## begin MATERIAL

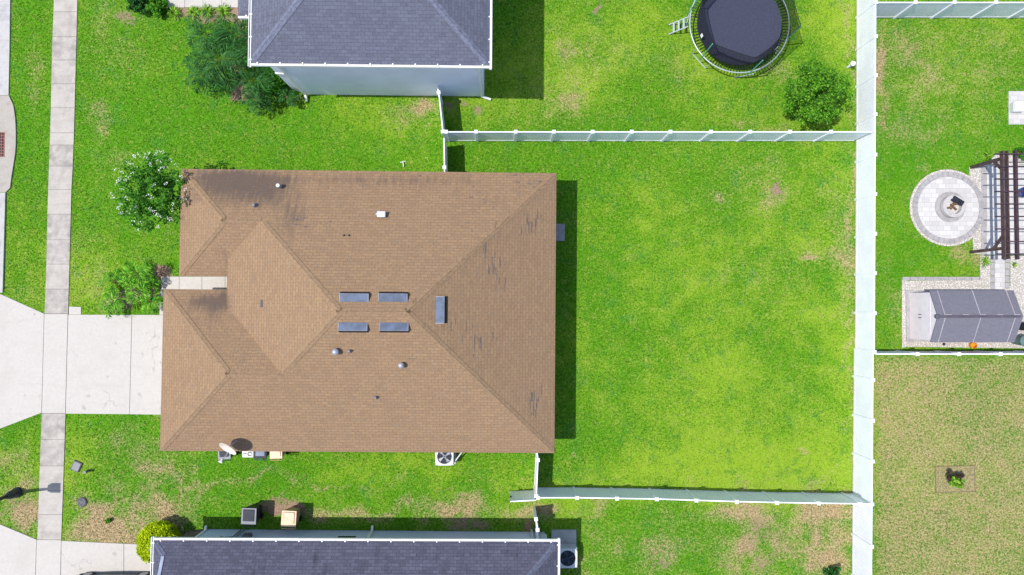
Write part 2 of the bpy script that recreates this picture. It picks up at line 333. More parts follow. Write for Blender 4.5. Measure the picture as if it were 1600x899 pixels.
def tree_limbs(mb, base, top, spread, n=9, r=.06):
    base = Vector(base); top = Vector(top); fork = base.lerp(top, .35)
    mb.tube([base-Vector((0, 0, .05)), base.lerp(fork, .5)+Vector((.03, .02, 0)), fork], [r*1.5, r*1.2, r], 8)
    for i in range(n):
        a = i*2.4; rr = spread*random.uniform(.5, .95); e = Vector((top.x+rr*math.cos(a), top.y+rr*math.sin(a), top.z+random.uniform(-.3, .7)))
        m = fork.lerp(e, .5)+Vector((0, 0, .15)); mb.tube([fork, m, e], [r*.6, r*.35, r*.12], 5)

# ------------------------------------------------------------------ shapes of the paving, used for the ground and to keep grass off it
SW_L = [(86, -60), (85, 0), (82, 75), (79.5, 200), (78.3, 227), (75, 325), (73, 420), (70.5, 490), (66, 646), (62.5, 740), (60, 820), (56.6, 899), (54, 960)]
SW_R = [(122.5, -60), (121.5, 0), (119, 100), (116, 215), (113.5, 280), (112, 300), (109.6, 400), (107, 490), (103, 646), (100, 740), (97, 820), (95, 899), (93, 960)]
def along(tab, y):
    for (x0, y0), (x1, y1) in zip(tab, tab[1:]):
        if y0 <= y <= y1: return x0+(x1-x0)*(y-y0)/(y1-y0)
DRV_APRON = [(4, 461), (69.5, 490.5), (65.5, 645), (0, 670), (-6, 672), (-4, 458)]
DRV2_APRON = [(-12, 815), (0, 819), (57.5, 843), (54, 960), (-20, 960)]
DRV_MAIN = [(108, 492), (256, 492.5), (254, 648), (104, 646.5)]
DRV2_MAIN = [(98, 844.5), (236, 851.5), (300, 853), (300, 980), (94, 980)]
PAD = [(108.5, 479.5), (127, 480), (127, 491.6), (108, 491.6)]
GUTTER = [(-40, -60), (17.5, -60), (17, 0), (16, 75), (15, 150), (22, 165), (26, 205), (25, 240), (19, 280), (17, 300), (10, 302), (8, 380), (6, 458), (-4, 458), (-6, 672), (-12, 815), (-20, 960), (-60, 960)]
WALKTOP = [(262, -80), (262, 12), (375, 13), (400, 13), (400, -80)]
EXCL = [SW_L+SW_R[::-1], DRV_APRON, DRV2_APRON, DRV_MAIN, DRV2_MAIN, PAD, GUTTER, WALKTOP]
EXCLW = [[tuple(v.xy) for v in PP(p)] for p in EXCL]
def inside(poly, X, Y):
    r = np.zeros(X.shape, bool); n = len(poly)
    for i in range(n):
        x0, y0 = poly[i]; x1, y1 = poly[(i+1) % n]
        if y0 == y1: continue
        c_ = ((y0 > Y) != (y1 > Y)) & (X < (x1-x0)*(Y-y0)/(y1-y0)+x0); r ^= c_
    return r
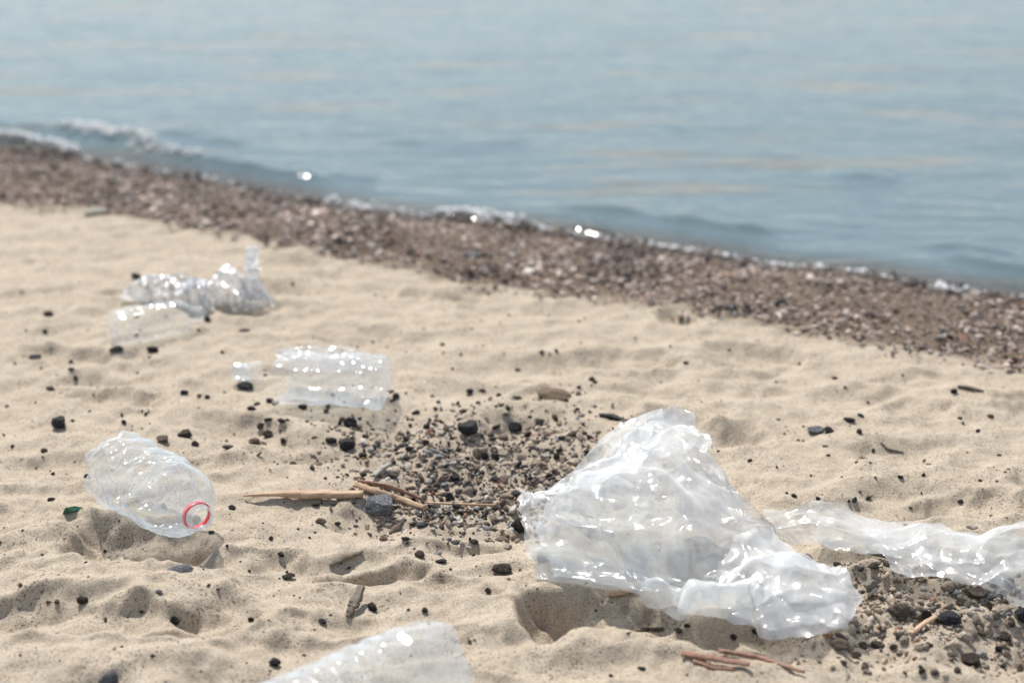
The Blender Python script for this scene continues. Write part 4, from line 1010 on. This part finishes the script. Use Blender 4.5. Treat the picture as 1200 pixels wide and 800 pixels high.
# D: faint bottle and glittering crumpled pieces farther off
D0 = Vector(at_z(132, 386, .028)); D1 = Vector(at_z(238, 366, .03))
bottle("plastic_bottle", D0, D1, .029, "faint clear bottle farthest to the left on the sand", BASE_P + [(.06, 1)] + ribbed(.08, .6, 5, 1.0, .04) + [(.66, 1), (.76, .9), (.84, .62), (.9, .4)] + NECK, M_PET_FAINT, .16, 17)
def loose(o, label, cat):
    me = o.data; n = len(me.vertices); A = np.empty(n * 3, np.float32); me.vertices.foreach_get('co', A); A = A.reshape(-1, 3); c = A.mean(0); c[2] = A[:, 2].min()
    me.vertices.foreach_set('co', (A - c).ravel()); o.location = Vector([float(q) for q in c]); props(o, label, cat)
loose(sheet("crumpled_plastic", [(146, 335, .03), (190, 329, .035), (240, 332, .03)], [(240, 332, .03), (244, 350, .03), (238, 362, .01)],
      [(146, 352, .008), (190, 360, .006), (238, 362, .01)], [(146, 335, .03), (143, 345, .02), (146, 352, .008)], 36, 64, [(.3, .4, .2, .4, .008), (.75, .4, .2, .4, .008)], .12, 140, M_GLIT, None, 51, jag=.003, crease=1.5,
      ridges=[(.1 + .12 * k, .0, .06 + .13 * k, 1.0, .03, .010) for k in range(7)]), "glittering crumpled clear plastic behind the faint far bottle", "crumpled plastic")
loose(sheet("crumpled_plastic", [(232, 338, .03), (268, 328, .04), (300, 336, .03), (322, 352, .014)], [(322, 352, .02), (322, 360, .008)],
      [(232, 362, .006), (280, 366, .004), (322, 360, .008)], [(232, 338, .03), (230, 352, .016), (232, 362, .006)], 36, 64, [(.4, .4, .25, .4, .02)], .18, 140, M_GLIT, None, 57, jag=.003, crease=1.5,
      ridges=[(.1 + .12 * k, .0, .16 + .10 * k, 1.0, .03, .010) for k in range(7)]), "glittering crumpled plastic at the foot of the upright torn neck", "crumpled plastic")
pG = Vector(at_z(294, 334, .04))
bottle("plastic_bottle", pG - Vector((0, 0, .02)), pG + Vector((.006, 0, .062)), .018, "torn off bottle neck standing upright behind the glittering crumpled plastic", [(0, 1.4), (.1, 1.2), (.25, .9), (.4, .7), (.5, .62), (.52, .75), (.58, .75), (.6, .6), (.8, .62), (1, .6), (1, .52)], M_GLIT, .15, 31)

# ------------------------------------------------------------------ foam at the water's edge
rg = np.random.default_rng(77); FP = []
for pts, k, sp_ in [([(75, 152), (110, 158), (150, 166), (190, 178)], 420, .022), ([(0, 160), (40, 168), (90, 180)], 380, .02), ([(190, 180), (230, 187)], 60, .015),
                    ([(520, 252), (560, 258), (610, 266)], 260, .018), ([(610, 268), (760, 290), (860, 305)], 130, .012), ([(1090, 340), (1150, 350)], 40, .01), ([(380, 236), (450, 246)], 40, .012), ([(100, 188), (220, 210), (400, 244), (500, 257)], 130, .012), ([(860, 308), (1000, 323), (1200, 352)], 110, .010)]:
    W = poly_world(pts, WATER_Z); t = rg.random(k) * (len(W) - 1); i = np.minimum(t.astype(int), len(W) - 2); f = (t - i)[:, None]
    FP.append(W[i] * (1 - f) + W[i + 1] * f + rg.normal(size=(k, 2)) * sp_ * [1, .8])
FP = np.vstack(FP); n = len(FP); V0, F0_ = ICO[1]; sz = np.clip(rg.lognormal(math.log(.0035), .5, n), .0015, .009)
VV = V0[None] * sz[:, None, None] * np.array([1, 1, .8]) + np.stack([FP[:, 0], FP[:, 1], np.maximum(WATER_Z + waves(FP[:, 0], FP[:, 1]), ground(FP[:, 0], FP[:, 1])) + sz * .4 + rg.random(n) * .006], -1)[:, None]
me = mesh_np("foam", VV.reshape(-1, 3), (F0_[None] + (np.arange(n) * len(V0))[:, None, None]).reshape(-1, 3), True, M_FOAM)
o = link(bpy.data.objects.new("foam", me)); props(o, "white foam bubbles along the breaking wavelets at the waterline", "foam", None, 'stuff')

## end MATERIAL

**REQUIREMENTS**
Search the records for the word "Write", then list every line that has it.

**EXERCISE OUTPUT**
Write part 2 of the bpy script that recreates this picture. It picks up at line 333. More parts follow. Write for Blender 4.5. Measure the picture as if it were 1600x899 pixels.
The Blender Python script for this scene continues. Write part 4, from line 1010 on. This part finishes the script. Use Blender 4.5. Treat the picture as 1200 pixels wide and 800 pixels high.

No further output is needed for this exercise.